What you need to do
Repeat all of the material below exactly as written, images excluded.

Material provided
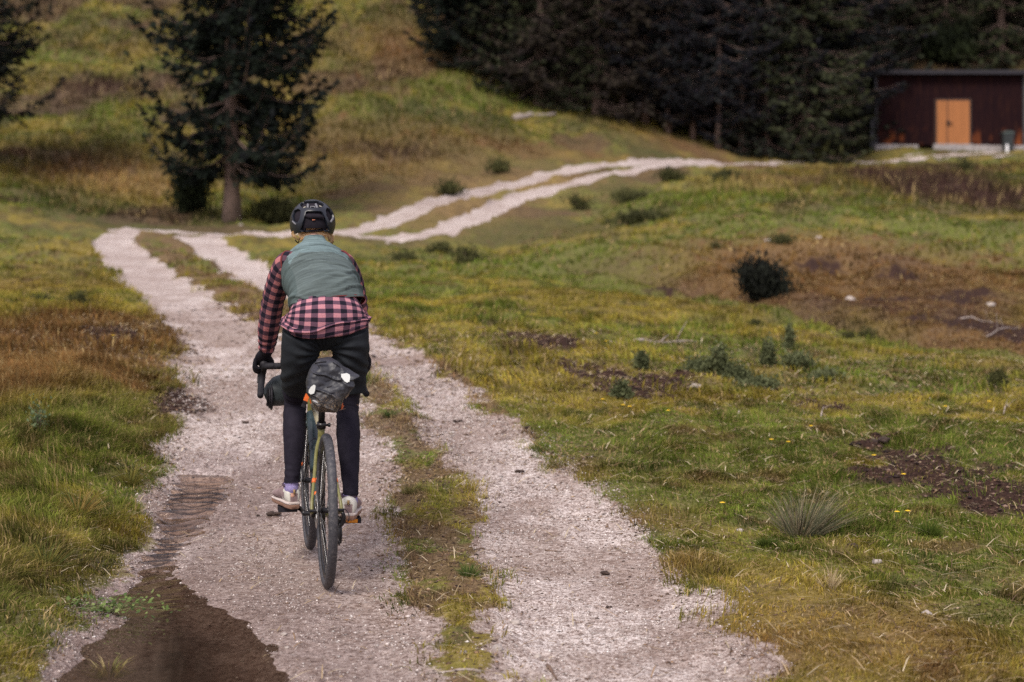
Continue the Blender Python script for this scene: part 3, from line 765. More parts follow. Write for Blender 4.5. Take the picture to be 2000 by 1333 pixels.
# plank wall: vertical boards with tiny offsets, mesh detail
V, FA = [], []
x = 0; i = 0
while x < SW - 0.02:
    w = random.uniform(.13, .19); x1 = min(SW, x + w)
    if not (x1 > 2.72 and x < 4.20):
        box(V, FA, x + .004, x1 - .004, random.uniform(0, .012), .06, 0.12 + random.uniform(-.03, .03), HS - .1)
    else:
        box(V, FA, x + .004, x1 - .004, random.uniform(0, .012), .06, 2.10, HS - .1)
    x = x1
box(V, FA, 0.0, SW, .07, 4.6, 0.10, HS - .1)
m, nt, bs = new_mat("weathered_planks")
tcs = N(nt, "ShaderNodeTexCoord").outputs['Object']
nn = tex(nt, 1.2, 5, .7, vec=tcs, stretch=(6, 1, .7)); sp = N(nt, "ShaderNodeSeparateXYZ"); nt.links.new(tcs, sp.inputs[0])
base_c = ramp(nt, nn, [(0.3, (.009, .005, .008)), (0.55, (.020, .008, .009)), (0.75, (.052, .022, .014))])
lowm = ramp(nt, sp.outputs[2], [(0.0, 1.0), (1.0, 0.0)])   # worn, sun-bleached orange near the foot of the wall
patch = ramp(nt, tex(nt, 1.1, 3, .5, vec=tcs, stretch=(2.6, 1, .9)), [(0.52, 0.0), (0.66, 1.0)])
bc = mixc(nt, math_n(nt, 'MULTIPLY', lowm, patch), base_c, (.26, .075, .025))
nt.links.new(bc, bs.inputs['Base Color']); bs.inputs['Roughness'].default_value = .95; bs.inputs['Specular IOR Level'].default_value = .08
bump(nt, bs, nn, .4, .02)
link_mesh("wall", py_mesh("wall", V, FA), m, shed, False)
grey_wood = mat_basic("grey_board", (.055, .055, .065), .8, .3, 6)
V, FA = [], []
box(V, FA, -.10, -.004, -.05, .10, .1, HS - .12)
link_mesh("corner_board", py_mesh("corner_board", V, FA), grey_wood, shed, False)
V, FA = [], []
box(V, FA, SW + .004, SW + .10, -.05, .10, .1, HS - .12)
link_mesh("corner_board", py_mesh("corner_board", V, FA), grey_wood, shed, False)
# roof slab with fascia
V, FA = [], []
box(V, FA, -.22, SW + .3, -.35, 4.9, HS - .08, HS + .03)
roof = link_mesh("roof", py_mesh("roof", V, FA), mat_basic("roof_felt", (.025, .022, .028), .9, .3, 4), shed, False)
V, FA = [], []
box(V, FA, -.24, SW + .32, -.40, -.352, HS - .13, HS + .05)
link_mesh("fascia", py_mesh("fascia", V, FA), mat_basic("fascia_board", (.022, .020, .028), .8, .3, 4), roof, False)
# patchy white foundation
lime = mat_basic("limewashed_stone", (.33, .30, .30), .9, .25, 5, bmp=.5, bdist=.03)
for a, b, h in [(-.12, 0.95, .15), (.97, 1.85, .13), (2.55, 3.6, .17), (3.62, 4.35, .16), (4.37, 5.05, .12), (5.07, SW + .1, .10)]:
    V, FA = [], []
    box(V, FA, a, b, -.12 - random.random() * .05, .2, -.5, h)
    link_mesh("foundation_stone", py_mesh("foundation_stone", V, FA), lime, shed, False)
door_m = mat_basic("door_plywood", (.36, .135, .040), .7, .12, 1.5, stretch=(3, 1, .6))
dx0, dx1, dtop = 2.72, 4.20, pz(197)
V, FA = [], []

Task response
Continue the Blender Python script for this scene: part 3, from line 765. More parts follow. Write for Blender 4.5. Take the picture to be 2000 by 1333 pixels.
# plank wall: vertical boards with tiny offsets, mesh detail
V, FA = [], []
x = 0; i = 0
while x < SW - 0.02:
    w = random.uniform(.13, .19); x1 = min(SW, x + w)
    if not (x1 > 2.72 and x < 4.20):
        box(V, FA, x + .004, x1 - .004, random.uniform(0, .012), .06, 0.12 + random.uniform(-.03, .03), HS - .1)
    else:
        box(V, FA, x + .004, x1 - .004, random.uniform(0, .012), .06, 2.10, HS - .1)
    x = x1
box(V, FA, 0.0, SW, .07, 4.6, 0.10, HS - .1)
m, nt, bs = new_mat("weathered_planks")
tcs = N(nt, "ShaderNodeTexCoord").outputs['Object']
nn = tex(nt, 1.2, 5, .7, vec=tcs, stretch=(6, 1, .7)); sp = N(nt, "ShaderNodeSeparateXYZ"); nt.links.new(tcs, sp.inputs[0])
base_c = ramp(nt, nn, [(0.3, (.009, .005, .008)), (0.55, (.020, .008, .009)), (0.75, (.052, .022, .014))])
lowm = ramp(nt, sp.outputs[2], [(0.0, 1.0), (1.0, 0.0)])   # worn, sun-bleached orange near the foot of the wall
patch = ramp(nt, tex(nt, 1.1, 3, .5, vec=tcs, stretch=(2.6, 1, .9)), [(0.52, 0.0), (0.66, 1.0)])
bc = mixc(nt, math_n(nt, 'MULTIPLY', lowm, patch), base_c, (.26, .075, .025))
nt.links.new(bc, bs.inputs['Base Color']); bs.inputs['Roughness'].default_value = .95; bs.inputs['Specular IOR Level'].default_value = .08
bump(nt, bs, nn, .4, .02)
link_mesh("wall", py_mesh("wall", V, FA), m, shed, False)
grey_wood = mat_basic("grey_board", (.055, .055, .065), .8, .3, 6)
V, FA = [], []
box(V, FA, -.10, -.004, -.05, .10, .1, HS - .12)
link_mesh("corner_board", py_mesh("corner_board", V, FA), grey_wood, shed, False)
V, FA = [], []
box(V, FA, SW + .004, SW + .10, -.05, .10, .1, HS - .12)
link_mesh("corner_board", py_mesh("corner_board", V, FA), grey_wood, shed, False)
# roof slab with fascia
V, FA = [], []
box(V, FA, -.22, SW + .3, -.35, 4.9, HS - .08, HS + .03)
roof = link_mesh("roof", py_mesh("roof", V, FA), mat_basic("roof_felt", (.025, .022, .028), .9, .3, 4), shed, False)
V, FA = [], []
box(V, FA, -.24, SW + .32, -.40, -.352, HS - .13, HS + .05)
link_mesh("fascia", py_mesh("fascia", V, FA), mat_basic("fascia_board", (.022, .020, .028), .8, .3, 4), roof, False)
# patchy white foundation
lime = mat_basic("limewashed_stone", (.33, .30, .30), .9, .25, 5, bmp=.5, bdist=.03)
for a, b, h in [(-.12, 0.95, .15), (.97, 1.85, .13), (2.55, 3.6, .17), (3.62, 4.35, .16), (4.37, 5.05, .12), (5.07, SW + .1, .10)]:
    V, FA = [], []
    box(V, FA, a, b, -.12 - random.random() * .05, .2, -.5, h)
    link_mesh("foundation_stone", py_mesh("foundation_stone", V, FA), lime, shed, False)
door_m = mat_basic("door_plywood", (.36, .135, .040), .7, .12, 1.5, stretch=(3, 1, .6))
dx0, dx1, dtop = 2.72, 4.20, pz(197)
V, FA = [], []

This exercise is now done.